Every year there are fewer and fewer veterans from that era still living. Time succeeds where the Axis armies failed, and they go off to join the friends that they lost in the forests of France, or on the islands of the Pacific, or in the deserts of North Africa. It's a shame that their service is officially honored only once a year. They should be thanked in some small way every single day that we are lucky enough to still have them here with us.
"This is just god...damn...great," I muttered to myself, thinking that there was no way I would be able to make it to my opponent's office before he just went ahead and cancelled the whole thing. And all just so East Bumble High could get psyched for tonight's football game against their crosstown rivals, or some equally pointless reason. As I sat there brooding, I noticed a change in the make-up of the participants in the parade. Instead of young students in bright yellow band costumes, the street began to fill with men in their seventies and eighties, slowly marching past in all types of military dress uniform. Then I sheepishly remembered that today was Veteran's Day, and quickly pulled my car over and walked up to join the crowd. I could see that the parade stretched on for over one mile, and all along the procession were dozens of various high school bands and veteran's groups lined up, representing all of the major actions from World War II through the current Iraq war.
The parade came to a momentary stop while the traffic was cleared at an intersection further ahead along the route. Right in front of me was a 1940's-style jeep, with a sign indicating that the occupants were veterans of the Battle of the Bulge. Just before Christmas in 1944, the German army had launched a desperate, surprise attack at the Allies, and the individual soldiers suddenly found themselves overwhelmed by about 600,000 crack German troops, completely cut off from reinforcements or supplies. Try to recall the coldest day you ever experienced, and then imagine living in a frozen hole in the ground without winter clothing while artillery shells exploded in the treetops all around you on a daily basis. The soldiers in the Bulge endured that, and more, and eventually turned the tables on the Germans and chased them back over the Rhine then straight on through to Berlin. Between both sides, over 1 million men were either captured or became casualties during that battle.

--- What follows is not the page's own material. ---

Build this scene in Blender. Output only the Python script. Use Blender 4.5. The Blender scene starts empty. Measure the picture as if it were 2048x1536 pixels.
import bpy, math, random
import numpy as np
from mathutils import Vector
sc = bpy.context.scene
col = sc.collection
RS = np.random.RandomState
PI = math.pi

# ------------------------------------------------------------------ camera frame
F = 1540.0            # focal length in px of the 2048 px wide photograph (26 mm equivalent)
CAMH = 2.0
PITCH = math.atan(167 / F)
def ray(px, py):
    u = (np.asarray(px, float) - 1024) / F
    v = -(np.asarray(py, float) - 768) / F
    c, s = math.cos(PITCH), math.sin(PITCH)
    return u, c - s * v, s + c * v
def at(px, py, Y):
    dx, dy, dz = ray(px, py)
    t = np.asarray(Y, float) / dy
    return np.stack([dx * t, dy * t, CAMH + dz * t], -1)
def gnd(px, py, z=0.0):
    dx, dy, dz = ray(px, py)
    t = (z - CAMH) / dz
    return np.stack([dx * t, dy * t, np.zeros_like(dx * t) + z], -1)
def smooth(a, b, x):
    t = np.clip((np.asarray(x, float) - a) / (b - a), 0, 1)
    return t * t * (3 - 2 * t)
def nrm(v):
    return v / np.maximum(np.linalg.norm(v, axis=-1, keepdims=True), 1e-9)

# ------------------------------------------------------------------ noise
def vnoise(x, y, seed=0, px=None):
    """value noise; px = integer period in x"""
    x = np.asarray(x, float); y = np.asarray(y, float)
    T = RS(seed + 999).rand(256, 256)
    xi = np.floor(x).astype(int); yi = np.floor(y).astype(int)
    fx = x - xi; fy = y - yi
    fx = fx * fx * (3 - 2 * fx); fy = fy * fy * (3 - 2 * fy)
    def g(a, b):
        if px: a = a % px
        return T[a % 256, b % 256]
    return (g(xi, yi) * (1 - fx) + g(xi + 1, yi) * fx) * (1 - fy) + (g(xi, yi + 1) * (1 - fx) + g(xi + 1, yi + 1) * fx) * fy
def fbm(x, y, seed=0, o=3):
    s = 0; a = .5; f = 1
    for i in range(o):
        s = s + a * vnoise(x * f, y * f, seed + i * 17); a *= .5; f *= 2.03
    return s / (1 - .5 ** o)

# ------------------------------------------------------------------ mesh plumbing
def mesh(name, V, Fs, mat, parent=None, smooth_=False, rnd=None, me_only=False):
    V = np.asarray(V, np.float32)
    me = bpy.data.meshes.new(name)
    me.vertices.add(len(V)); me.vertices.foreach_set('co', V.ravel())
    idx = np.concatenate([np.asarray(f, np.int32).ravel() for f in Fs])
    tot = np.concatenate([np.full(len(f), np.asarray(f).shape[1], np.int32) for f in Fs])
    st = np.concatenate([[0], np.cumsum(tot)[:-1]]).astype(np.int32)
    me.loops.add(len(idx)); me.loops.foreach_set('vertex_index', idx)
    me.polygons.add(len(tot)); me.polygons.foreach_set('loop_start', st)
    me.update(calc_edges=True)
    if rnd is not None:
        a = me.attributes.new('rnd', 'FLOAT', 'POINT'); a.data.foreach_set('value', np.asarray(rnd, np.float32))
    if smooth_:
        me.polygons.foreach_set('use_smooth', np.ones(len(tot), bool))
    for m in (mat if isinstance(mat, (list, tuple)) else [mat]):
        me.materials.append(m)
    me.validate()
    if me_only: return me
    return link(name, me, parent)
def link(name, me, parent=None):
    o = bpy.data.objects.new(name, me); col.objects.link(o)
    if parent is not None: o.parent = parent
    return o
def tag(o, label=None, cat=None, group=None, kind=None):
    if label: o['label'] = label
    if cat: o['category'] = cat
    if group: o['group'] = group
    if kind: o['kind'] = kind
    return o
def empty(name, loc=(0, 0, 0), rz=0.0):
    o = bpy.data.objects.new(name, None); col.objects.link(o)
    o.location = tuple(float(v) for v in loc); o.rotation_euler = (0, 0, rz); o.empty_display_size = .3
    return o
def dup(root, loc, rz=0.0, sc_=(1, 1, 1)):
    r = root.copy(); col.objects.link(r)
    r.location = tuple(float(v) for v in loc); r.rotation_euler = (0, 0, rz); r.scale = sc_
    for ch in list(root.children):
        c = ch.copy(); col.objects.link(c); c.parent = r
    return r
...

Those 18 year-old kids who held their ground while surrounded and outnumbered were now 80 year-old men who had endured, triumphed, and returned home to build their lives in peace. You could see the humble pride in their faces as they waited before the thankful crowd. I caught the eye of two gentlemen sitting in the backseat of the jeep and just waved my hand and said "Thank you." I didn't know how to even begin to properly acknowledge their sacrifice. They smiled and waved back, and soon the parade was off and moving again.
Every year there are fewer and fewer veterans from that era still living. Time succeeds where the Axis armies failed, and they go off to join the friends that they lost in the forests of France, or on the islands of the Pacific, or in the deserts of North Africa. It's a shame that their service is officially honored only once a year. They should be thanked in some small way every single day that we are lucky enough to still have them here with us.